◆ THE REQUEST ◆
Write out each entry, exactly the way it appears.

[start]

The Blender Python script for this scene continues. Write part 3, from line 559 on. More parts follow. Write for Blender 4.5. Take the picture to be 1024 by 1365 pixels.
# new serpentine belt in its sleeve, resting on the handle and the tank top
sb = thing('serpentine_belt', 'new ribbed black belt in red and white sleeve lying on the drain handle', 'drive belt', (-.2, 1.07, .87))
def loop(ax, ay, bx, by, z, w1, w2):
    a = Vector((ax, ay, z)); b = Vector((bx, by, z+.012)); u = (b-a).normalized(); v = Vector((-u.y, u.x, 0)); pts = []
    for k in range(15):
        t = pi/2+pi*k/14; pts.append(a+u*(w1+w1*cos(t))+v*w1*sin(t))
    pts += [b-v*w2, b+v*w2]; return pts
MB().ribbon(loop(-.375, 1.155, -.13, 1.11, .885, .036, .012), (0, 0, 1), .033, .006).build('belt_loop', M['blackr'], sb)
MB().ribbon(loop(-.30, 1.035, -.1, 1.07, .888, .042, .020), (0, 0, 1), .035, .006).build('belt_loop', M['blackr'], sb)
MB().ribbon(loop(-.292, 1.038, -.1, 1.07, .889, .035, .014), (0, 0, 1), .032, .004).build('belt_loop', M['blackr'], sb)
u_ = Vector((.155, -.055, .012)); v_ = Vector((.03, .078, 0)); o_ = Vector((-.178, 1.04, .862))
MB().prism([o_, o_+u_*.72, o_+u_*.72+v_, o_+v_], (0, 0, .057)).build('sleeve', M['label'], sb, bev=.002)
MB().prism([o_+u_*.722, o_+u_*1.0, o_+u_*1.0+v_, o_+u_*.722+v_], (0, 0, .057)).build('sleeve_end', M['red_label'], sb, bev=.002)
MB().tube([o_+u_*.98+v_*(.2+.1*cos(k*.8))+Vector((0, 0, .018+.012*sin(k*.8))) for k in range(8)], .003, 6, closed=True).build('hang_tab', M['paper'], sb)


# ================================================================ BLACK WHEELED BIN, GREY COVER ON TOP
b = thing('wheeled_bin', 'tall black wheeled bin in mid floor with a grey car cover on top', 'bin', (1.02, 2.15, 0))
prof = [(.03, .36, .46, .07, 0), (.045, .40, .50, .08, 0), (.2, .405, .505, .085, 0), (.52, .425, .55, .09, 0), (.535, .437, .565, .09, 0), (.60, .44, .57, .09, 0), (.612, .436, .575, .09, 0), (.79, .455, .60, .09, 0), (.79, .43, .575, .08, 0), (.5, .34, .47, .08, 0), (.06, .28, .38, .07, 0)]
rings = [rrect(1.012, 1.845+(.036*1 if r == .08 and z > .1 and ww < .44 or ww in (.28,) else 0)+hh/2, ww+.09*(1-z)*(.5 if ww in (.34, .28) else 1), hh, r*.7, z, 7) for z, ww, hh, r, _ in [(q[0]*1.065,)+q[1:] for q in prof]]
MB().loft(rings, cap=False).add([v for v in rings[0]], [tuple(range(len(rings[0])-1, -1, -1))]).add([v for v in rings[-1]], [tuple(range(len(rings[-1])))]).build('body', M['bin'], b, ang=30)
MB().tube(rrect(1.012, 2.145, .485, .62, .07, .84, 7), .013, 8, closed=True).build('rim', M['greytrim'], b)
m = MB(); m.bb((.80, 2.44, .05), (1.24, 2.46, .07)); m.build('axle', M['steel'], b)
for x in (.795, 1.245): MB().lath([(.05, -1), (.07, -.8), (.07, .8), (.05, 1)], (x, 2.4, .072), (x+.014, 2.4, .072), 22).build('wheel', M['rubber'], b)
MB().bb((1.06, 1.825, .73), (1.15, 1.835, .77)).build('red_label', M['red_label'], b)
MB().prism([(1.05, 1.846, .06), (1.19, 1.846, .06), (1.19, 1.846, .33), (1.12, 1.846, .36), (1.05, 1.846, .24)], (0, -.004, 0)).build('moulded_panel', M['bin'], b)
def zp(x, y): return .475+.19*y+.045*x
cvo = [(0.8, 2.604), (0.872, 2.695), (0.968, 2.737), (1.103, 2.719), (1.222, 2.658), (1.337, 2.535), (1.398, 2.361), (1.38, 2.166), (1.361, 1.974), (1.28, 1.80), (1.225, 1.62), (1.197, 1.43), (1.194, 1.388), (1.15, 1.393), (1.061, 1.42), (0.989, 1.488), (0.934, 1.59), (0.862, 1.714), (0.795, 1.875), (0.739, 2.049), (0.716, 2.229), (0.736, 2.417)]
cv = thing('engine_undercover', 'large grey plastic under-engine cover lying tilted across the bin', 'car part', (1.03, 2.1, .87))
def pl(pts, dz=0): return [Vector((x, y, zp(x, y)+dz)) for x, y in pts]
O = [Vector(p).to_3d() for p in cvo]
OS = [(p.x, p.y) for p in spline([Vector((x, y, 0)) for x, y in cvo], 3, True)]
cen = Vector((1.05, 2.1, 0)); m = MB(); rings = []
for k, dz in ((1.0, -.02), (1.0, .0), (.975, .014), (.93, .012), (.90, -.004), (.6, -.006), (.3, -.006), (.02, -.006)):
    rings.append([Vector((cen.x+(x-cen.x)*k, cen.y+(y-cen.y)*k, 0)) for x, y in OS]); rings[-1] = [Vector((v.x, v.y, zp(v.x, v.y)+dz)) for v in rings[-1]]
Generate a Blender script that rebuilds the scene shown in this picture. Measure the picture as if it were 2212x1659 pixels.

[end]

◆ FULL ANSWER ◆
The Blender Python script for this scene continues. Write part 3, from line 559 on. More parts follow. Write for Blender 4.5. Take the picture to be 1024 by 1365 pixels.
# new serpentine belt in its sleeve, resting on the handle and the tank top
sb = thing('serpentine_belt', 'new ribbed black belt in red and white sleeve lying on the drain handle', 'drive belt', (-.2, 1.07, .87))
def loop(ax, ay, bx, by, z, w1, w2):
    a = Vector((ax, ay, z)); b = Vector((bx, by, z+.012)); u = (b-a).normalized(); v = Vector((-u.y, u.x, 0)); pts = []
    for k in range(15):
        t = pi/2+pi*k/14; pts.append(a+u*(w1+w1*cos(t))+v*w1*sin(t))
    pts += [b-v*w2, b+v*w2]; return pts
MB().ribbon(loop(-.375, 1.155, -.13, 1.11, .885, .036, .012), (0, 0, 1), .033, .006).build('belt_loop', M['blackr'], sb)
MB().ribbon(loop(-.30, 1.035, -.1, 1.07, .888, .042, .020), (0, 0, 1), .035, .006).build('belt_loop', M['blackr'], sb)
MB().ribbon(loop(-.292, 1.038, -.1, 1.07, .889, .035, .014), (0, 0, 1), .032, .004).build('belt_loop', M['blackr'], sb)
u_ = Vector((.155, -.055, .012)); v_ = Vector((.03, .078, 0)); o_ = Vector((-.178, 1.04, .862))
MB().prism([o_, o_+u_*.72, o_+u_*.72+v_, o_+v_], (0, 0, .057)).build('sleeve', M['label'], sb, bev=.002)
MB().prism([o_+u_*.722, o_+u_*1.0, o_+u_*1.0+v_, o_+u_*.722+v_], (0, 0, .057)).build('sleeve_end', M['red_label'], sb, bev=.002)
MB().tube([o_+u_*.98+v_*(.2+.1*cos(k*.8))+Vector((0, 0, .018+.012*sin(k*.8))) for k in range(8)], .003, 6, closed=True).build('hang_tab', M['paper'], sb)


# ================================================================ BLACK WHEELED BIN, GREY COVER ON TOP
b = thing('wheeled_bin', 'tall black wheeled bin in mid floor with a grey car cover on top', 'bin', (1.02, 2.15, 0))
prof = [(.03, .36, .46, .07, 0), (.045, .40, .50, .08, 0), (.2, .405, .505, .085, 0), (.52, .425, .55, .09, 0), (.535, .437, .565, .09, 0), (.60, .44, .57, .09, 0), (.612, .436, .575, .09, 0), (.79, .455, .60, .09, 0), (.79, .43, .575, .08, 0), (.5, .34, .47, .08, 0), (.06, .28, .38, .07, 0)]
rings = [rrect(1.012, 1.845+(.036*1 if r == .08 and z > .1 and ww < .44 or ww in (.28,) else 0)+hh/2, ww+.09*(1-z)*(.5 if ww in (.34, .28) else 1), hh, r*.7, z, 7) for z, ww, hh, r, _ in [(q[0]*1.065,)+q[1:] for q in prof]]
MB().loft(rings, cap=False).add([v for v in rings[0]], [tuple(range(len(rings[0])-1, -1, -1))]).add([v for v in rings[-1]], [tuple(range(len(rings[-1])))]).build('body', M['bin'], b, ang=30)
MB().tube(rrect(1.012, 2.145, .485, .62, .07, .84, 7), .013, 8, closed=True).build('rim', M['greytrim'], b)
m = MB(); m.bb((.80, 2.44, .05), (1.24, 2.46, .07)); m.build('axle', M['steel'], b)
for x in (.795, 1.245): MB().lath([(.05, -1), (.07, -.8), (.07, .8), (.05, 1)], (x, 2.4, .072), (x+.014, 2.4, .072), 22).build('wheel', M['rubber'], b)
MB().bb((1.06, 1.825, .73), (1.15, 1.835, .77)).build('red_label', M['red_label'], b)
MB().prism([(1.05, 1.846, .06), (1.19, 1.846, .06), (1.19, 1.846, .33), (1.12, 1.846, .36), (1.05, 1.846, .24)], (0, -.004, 0)).build('moulded_panel', M['bin'], b)
def zp(x, y): return .475+.19*y+.045*x
cvo = [(0.8, 2.604), (0.872, 2.695), (0.968, 2.737), (1.103, 2.719), (1.222, 2.658), (1.337, 2.535), (1.398, 2.361), (1.38, 2.166), (1.361, 1.974), (1.28, 1.80), (1.225, 1.62), (1.197, 1.43), (1.194, 1.388), (1.15, 1.393), (1.061, 1.42), (0.989, 1.488), (0.934, 1.59), (0.862, 1.714), (0.795, 1.875), (0.739, 2.049), (0.716, 2.229), (0.736, 2.417)]
cv = thing('engine_undercover', 'large grey plastic under-engine cover lying tilted across the bin', 'car part', (1.03, 2.1, .87))
def pl(pts, dz=0): return [Vector((x, y, zp(x, y)+dz)) for x, y in pts]
O = [Vector(p).to_3d() for p in cvo]
OS = [(p.x, p.y) for p in spline([Vector((x, y, 0)) for x, y in cvo], 3, True)]
cen = Vector((1.05, 2.1, 0)); m = MB(); rings = []
for k, dz in ((1.0, -.02), (1.0, .0), (.975, .014), (.93, .012), (.90, -.004), (.6, -.006), (.3, -.006), (.02, -.006)):
    rings.append([Vector((cen.x+(x-cen.x)*k, cen.y+(y-cen.y)*k, 0)) for x, y in OS]); rings[-1] = [Vector((v.x, v.y, zp(v.x, v.y)+dz)) for v in rings[-1]]
Generate a Blender script that rebuilds the scene shown in this picture. Measure the picture as if it were 2212x1659 pixels.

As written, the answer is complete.